Retype the data that follows line by line, exactly, and leave its pictures out.

Data excerpt >>
┄┄┄┄┄┄

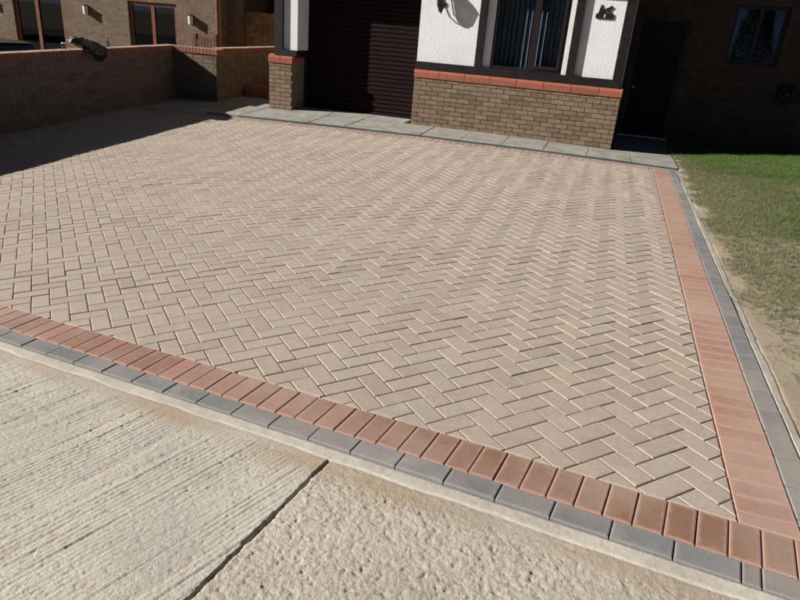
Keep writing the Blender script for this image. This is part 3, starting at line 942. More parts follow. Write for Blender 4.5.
# red plinth course: sloped-top bricks side by side
def sill_run(x0, x1, y0, parent, l=0.215):
    x = x0; n = 0
    while x < x1 - 0.02:
        b = min(x + l, x1)
        prof = [(y0, ZS0 + 0.004), (y0 + 0.14, ZS0 + 0.004), (y0 + 0.14, ZS1 + 0.012), (y0 + 0.062, ZS1 + 0.010), (y0 + 0.008, ZS1 - 0.035), (y0, ZS1 - 0.05)]
        mb = MB().prism(prof, x + 0.002, b - 0.002, 'x')
        mb.build('sill_brick', M['sill_brick'], parent)
        x = b + 0.003
course = box('plinth_course', XG + 0.01, XR - 0.01, YF + 0.02, YF + 0.2, ZS0 - 0.002, ZS1 - 0.06, M['mortar'], house)
sill_run(XG - 0.01, XR + 0.012, YF - 0.018, course, 0.44)
course2 = box('plinth_course', XL + 0.01, XP - 0.01, YF + 0.02, YF + 0.5, ZS0 - 0.002, ZS1 - 0.06, M['mortar'], house)
sill_run(XL - 0.012, XP + 0.012, YF - 0.018, course2, 0.24)
mb = MB(); mb.prism([(XP + 0.012, ZS0 + 0.004), (XP + 0.012, ZS1 - 0.05), (XP - 0.05, ZS1 + 0.01), (XP - 0.1, ZS1 + 0.01), (XP - 0.1, ZS0 + 0.004)], YF + 0.125, YF + 0.5, 'y')
mb.build('sill_brick', M['sill_brick'], course2)

YR = YF + 0.062                  # face of the render
YB = YF + 0.012                  # face of the timbers
ZT = 5.2                         # eaves
WX0, WX1 = -1.968, -0.790        # window opening
WZ0, WZ1 = 1.105, 2.30
def wall(name, x0, x1, z0, z1, mat='render', y0=YR, y1=YR + 0.22):
    return box(name, x0, x1, y0, y1, z0, z1, M[mat], house)
wall('render_panel', XG, WX0, ZS1 - 0.06, WZ1)
wall('render_panel', WX1, XR - 0.02, ZS1 - 0.06, WZ1)
wall('render_panel', WX0, WX1, ZS1 - 0.06, WZ0 - 0.02)
wall('render_panel', XL + 0.1, XR - 0.02, 2.34, ZT)
RX0, RX1 = -5.93, -5.495         # rendered pillar
wall('render_panel', RX0 + 0.01, RX1, 1.083, 2.34, y1=YF + 0.52)
box('lintel', RX1 + 0.001, XG - 0.001, YR + 0.001, YR + 0.22, 2.262, 2.339, M['timber'], house)
# timbers
def beam(x0, x1, z0, z1, y0=YB, y1=YR + 0.05):
    return box('timber_beam', x0, x1, y0, y1, z0, z1, M['timber'], house, 0.004)
beam(XG, XR - 0.03, ZS1 - 0.005, 1.104)
beam(-2.222, -2.100, 1.106, 2.30); beam(-0.712, -0.585, 1.106, 2.30)
beam(0.026, 0.172, 1.106, 2.30, YB, YR + 0.2)
beam(XG, 0.172, 2.302, 2.42)
beam(RX0, -5.765, 1.086, 2.30, YB, YR + 0.2)
beam(RX0, RX1 + 0.012, ZS1 - 0.005, 1.082, YB, YF + 0.53)
box('pillar_core', RX0 + 0.05, XP - 0.03, YF + 0.14, YF + 0.50, ZS1 - 0.055, ZS1 - 0.006, M['mortar'], house)
# the side and back walls, room and roof
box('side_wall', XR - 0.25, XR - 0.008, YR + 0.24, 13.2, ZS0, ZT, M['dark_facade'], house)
box('side_wall', XL + 0.1, XL + 0.3, YR + 0.24, 20.0, -0.3, ZT, M['facade'], house)
box('partition', XG + 0.001, XG + 0.12, YR + 0.221, 15.5, -0.2, 2.6, M['room'], house)
box('room_floor', XG + 0.121, XR - 0.251, YR + 0.221, 15.5, -0.2, 0.1, M['room'], house)
box('ceiling', XL + 0.301, XR - 0.251, YR + 0.221, 15.5, 2.601, 2.7, M['room'], house)
box('back_wall', XL + 0.301, XR - 0.251, 15.501, 15.7, -0.2, ZT, M['room'], house)
ridge_x = (XL + XR) / 2; ridge_z = 7.8
mb = MB()
mb.prism([(XL - 0.35, ZT - 0.15), (ridge_x, ridge_z), (XR + 0.35, ZT - 0.15), (XR + 0.35, ZT - 0.02), (ridge_x, ridge_z + 0.15), (XL - 0.35, ZT - 0.02)], YF - 0.12, 18.0, 'y')
mb.build('roof', M['rooftile'], house)
MB().prism([(XL + 0.1, ZT + .002), (XR - 0.02, ZT + .002), (ridge_x, ridge_z - 0.1)], YR, YR + 0.2, 'y').build('gable', M['render'], house)
# main block to the right, in the shade of the front wing
YM = 13.2
DX0, DX1 = 0.32, 1.16            # front door
MX0, MX1, MZ0, MZ1 = 1.83, 2.68, 1.485, 2.42
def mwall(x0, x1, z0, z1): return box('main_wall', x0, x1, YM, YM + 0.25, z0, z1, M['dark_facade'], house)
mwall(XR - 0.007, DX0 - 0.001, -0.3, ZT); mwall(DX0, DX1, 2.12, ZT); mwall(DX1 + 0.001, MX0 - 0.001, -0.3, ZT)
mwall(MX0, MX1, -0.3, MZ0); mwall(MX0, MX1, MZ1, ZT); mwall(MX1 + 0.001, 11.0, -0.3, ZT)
mb = MB(); mb.prism([(YM - 0.4, ZT - 0.15), (16.5, 7.4), (20.5, ZT - 0.15), (20.5, ZT), (16.5, 7.55), (YM - 0.4, ZT)], XR + 0.36, 11.4, 'x')
mb.build('roof', M['rooftile'], house)
box('room_wall', XR, 11, 16.0, 16.2, -0.3, ZT, M['room'], house)
box('room_wall', 10.8, 11, YM + 0.251, 15.999, -0.3, ZT, M['room'], house)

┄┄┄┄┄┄

Response below >>
Keep writing the Blender script for this image. This is part 3, starting at line 942. More parts follow. Write for Blender 4.5.
# red plinth course: sloped-top bricks side by side
def sill_run(x0, x1, y0, parent, l=0.215):
    x = x0; n = 0
    while x < x1 - 0.02:
        b = min(x + l, x1)
        prof = [(y0, ZS0 + 0.004), (y0 + 0.14, ZS0 + 0.004), (y0 + 0.14, ZS1 + 0.012), (y0 + 0.062, ZS1 + 0.010), (y0 + 0.008, ZS1 - 0.035), (y0, ZS1 - 0.05)]
        mb = MB().prism(prof, x + 0.002, b - 0.002, 'x')
        mb.build('sill_brick', M['sill_brick'], parent)
        x = b + 0.003
course = box('plinth_course', XG + 0.01, XR - 0.01, YF + 0.02, YF + 0.2, ZS0 - 0.002, ZS1 - 0.06, M['mortar'], house)
sill_run(XG - 0.01, XR + 0.012, YF - 0.018, course, 0.44)
course2 = box('plinth_course', XL + 0.01, XP - 0.01, YF + 0.02, YF + 0.5, ZS0 - 0.002, ZS1 - 0.06, M['mortar'], house)
sill_run(XL - 0.012, XP + 0.012, YF - 0.018, course2, 0.24)
mb = MB(); mb.prism([(XP + 0.012, ZS0 + 0.004), (XP + 0.012, ZS1 - 0.05), (XP - 0.05, ZS1 + 0.01), (XP - 0.1, ZS1 + 0.01), (XP - 0.1, ZS0 + 0.004)], YF + 0.125, YF + 0.5, 'y')
mb.build('sill_brick', M['sill_brick'], course2)

YR = YF + 0.062                  # face of the render
YB = YF + 0.012                  # face of the timbers
ZT = 5.2                         # eaves
WX0, WX1 = -1.968, -0.790        # window opening
WZ0, WZ1 = 1.105, 2.30
def wall(name, x0, x1, z0, z1, mat='render', y0=YR, y1=YR + 0.22):
    return box(name, x0, x1, y0, y1, z0, z1, M[mat], house)
wall('render_panel', XG, WX0, ZS1 - 0.06, WZ1)
wall('render_panel', WX1, XR - 0.02, ZS1 - 0.06, WZ1)
wall('render_panel', WX0, WX1, ZS1 - 0.06, WZ0 - 0.02)
wall('render_panel', XL + 0.1, XR - 0.02, 2.34, ZT)
RX0, RX1 = -5.93, -5.495         # rendered pillar
wall('render_panel', RX0 + 0.01, RX1, 1.083, 2.34, y1=YF + 0.52)
box('lintel', RX1 + 0.001, XG - 0.001, YR + 0.001, YR + 0.22, 2.262, 2.339, M['timber'], house)
# timbers
def beam(x0, x1, z0, z1, y0=YB, y1=YR + 0.05):
    return box('timber_beam', x0, x1, y0, y1, z0, z1, M['timber'], house, 0.004)
beam(XG, XR - 0.03, ZS1 - 0.005, 1.104)
beam(-2.222, -2.100, 1.106, 2.30); beam(-0.712, -0.585, 1.106, 2.30)
beam(0.026, 0.172, 1.106, 2.30, YB, YR + 0.2)
beam(XG, 0.172, 2.302, 2.42)
beam(RX0, -5.765, 1.086, 2.30, YB, YR + 0.2)
beam(RX0, RX1 + 0.012, ZS1 - 0.005, 1.082, YB, YF + 0.53)
box('pillar_core', RX0 + 0.05, XP - 0.03, YF + 0.14, YF + 0.50, ZS1 - 0.055, ZS1 - 0.006, M['mortar'], house)
# the side and back walls, room and roof
box('side_wall', XR - 0.25, XR - 0.008, YR + 0.24, 13.2, ZS0, ZT, M['dark_facade'], house)
box('side_wall', XL + 0.1, XL + 0.3, YR + 0.24, 20.0, -0.3, ZT, M['facade'], house)
box('partition', XG + 0.001, XG + 0.12, YR + 0.221, 15.5, -0.2, 2.6, M['room'], house)
box('room_floor', XG + 0.121, XR - 0.251, YR + 0.221, 15.5, -0.2, 0.1, M['room'], house)
box('ceiling', XL + 0.301, XR - 0.251, YR + 0.221, 15.5, 2.601, 2.7, M['room'], house)
box('back_wall', XL + 0.301, XR - 0.251, 15.501, 15.7, -0.2, ZT, M['room'], house)
ridge_x = (XL + XR) / 2; ridge_z = 7.8
mb = MB()
mb.prism([(XL - 0.35, ZT - 0.15), (ridge_x, ridge_z), (XR + 0.35, ZT - 0.15), (XR + 0.35, ZT - 0.02), (ridge_x, ridge_z + 0.15), (XL - 0.35, ZT - 0.02)], YF - 0.12, 18.0, 'y')
mb.build('roof', M['rooftile'], house)
MB().prism([(XL + 0.1, ZT + .002), (XR - 0.02, ZT + .002), (ridge_x, ridge_z - 0.1)], YR, YR + 0.2, 'y').build('gable', M['render'], house)
# main block to the right, in the shade of the front wing
YM = 13.2
DX0, DX1 = 0.32, 1.16            # front door
MX0, MX1, MZ0, MZ1 = 1.83, 2.68, 1.485, 2.42
def mwall(x0, x1, z0, z1): return box('main_wall', x0, x1, YM, YM + 0.25, z0, z1, M['dark_facade'], house)
mwall(XR - 0.007, DX0 - 0.001, -0.3, ZT); mwall(DX0, DX1, 2.12, ZT); mwall(DX1 + 0.001, MX0 - 0.001, -0.3, ZT)
mwall(MX0, MX1, -0.3, MZ0); mwall(MX0, MX1, MZ1, ZT); mwall(MX1 + 0.001, 11.0, -0.3, ZT)
mb = MB(); mb.prism([(YM - 0.4, ZT - 0.15), (16.5, 7.4), (20.5, ZT - 0.15), (20.5, ZT), (16.5, 7.55), (YM - 0.4, ZT)], XR + 0.36, 11.4, 'x')
mb.build('roof', M['rooftile'], house)
box('room_wall', XR, 11, 16.0, 16.2, -0.3, ZT, M['room'], house)
box('room_wall', 10.8, 11, YM + 0.251, 15.999, -0.3, ZT, M['room'], house)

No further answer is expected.